Govt optimistic of achieving ambitious revenue target

Published On: May 31, 2017 09:55 AM NPT

KATHMANDU, May 30: Amid concerns that the revenue collection target for the coming Fiscal Year 2017/18 is too high and ambitious, officials of the Ministry of Finance (MoF) have claimed that the target is gettable.

Speaking at a press meet held at the Ministry of Finance on Tuesday, Revenue Secretary Rajan Khanal said the target of increasing revenue collection by 29 percent compared to the current fiscal year 2016/17 without increasing tax rates can be attained. “We have introduced some interventional measures for tax collection. Though we did not have the luxury to increase tax rates, we have plans to expand tax base by bringing more taxpayers into the tax net through measures like e-payment and identity cards,” Khanal added.

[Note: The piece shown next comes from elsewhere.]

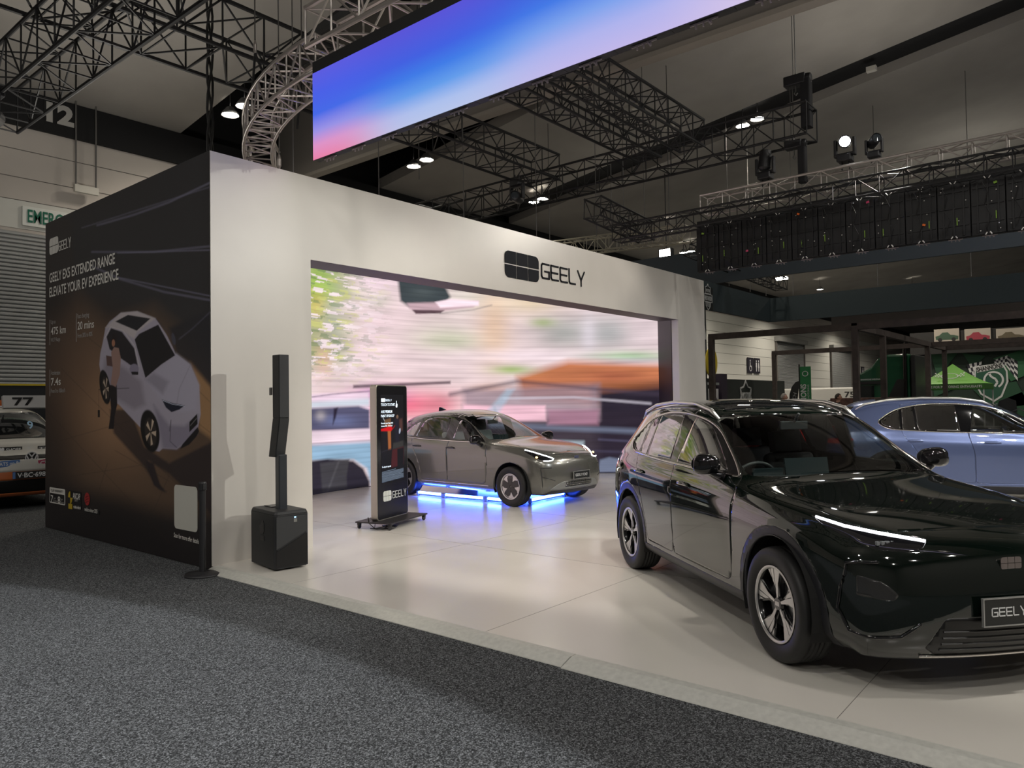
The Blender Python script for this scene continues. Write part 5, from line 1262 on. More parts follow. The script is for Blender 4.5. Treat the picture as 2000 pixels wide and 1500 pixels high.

As the budget size increased by 21 percent to Rs 1,278.99 billion compared to the current fiscal year 2016/17, the government has raised its revenue target for the coming fiscal year to Rs 730.56 billion compared to Rs 565.9 billion in the current fiscal year.

The government has made the upward revision of the revenue target for the current fiscal year to Rs 580 billion.

“Revenue collection is generally higher by 22 percent to 24 percent than the target. At one point, we have also overshot the target by 33 percent,” said Khanal.

Khanal further added that the government has not increased tax rates in the past four-five years except for alcoholic and tobacco products. “Instead, we are reducing the rates of custom in line with our commitment made on SAAFTA, BIMSTEC, WTO and other forums. Despite this, our collection is 25-26 percent higher than the target,” he added.

The revenue target for the upcoming fiscal year is 25 percent higher than the revised target for the current fiscal year. According to Khanal, the finance ministry is making further upward revision of the revenue collection target for the current fiscal year.

He also said that favorable monsoon, end of load-shedding and increased infrastructure budget, including reconstruction works, and allocation for local units will help to spur big investments and spending in the country which would eventually boost the government treasury through various taxes. “We are also planning to have two elections in the coming fiscal year which also increases spending and revenue for the government,” he added.

While there has not been any major increment in tax rate, the government decided to increase excise duty on alcoholic and tobacco products by 8 to 10 percent.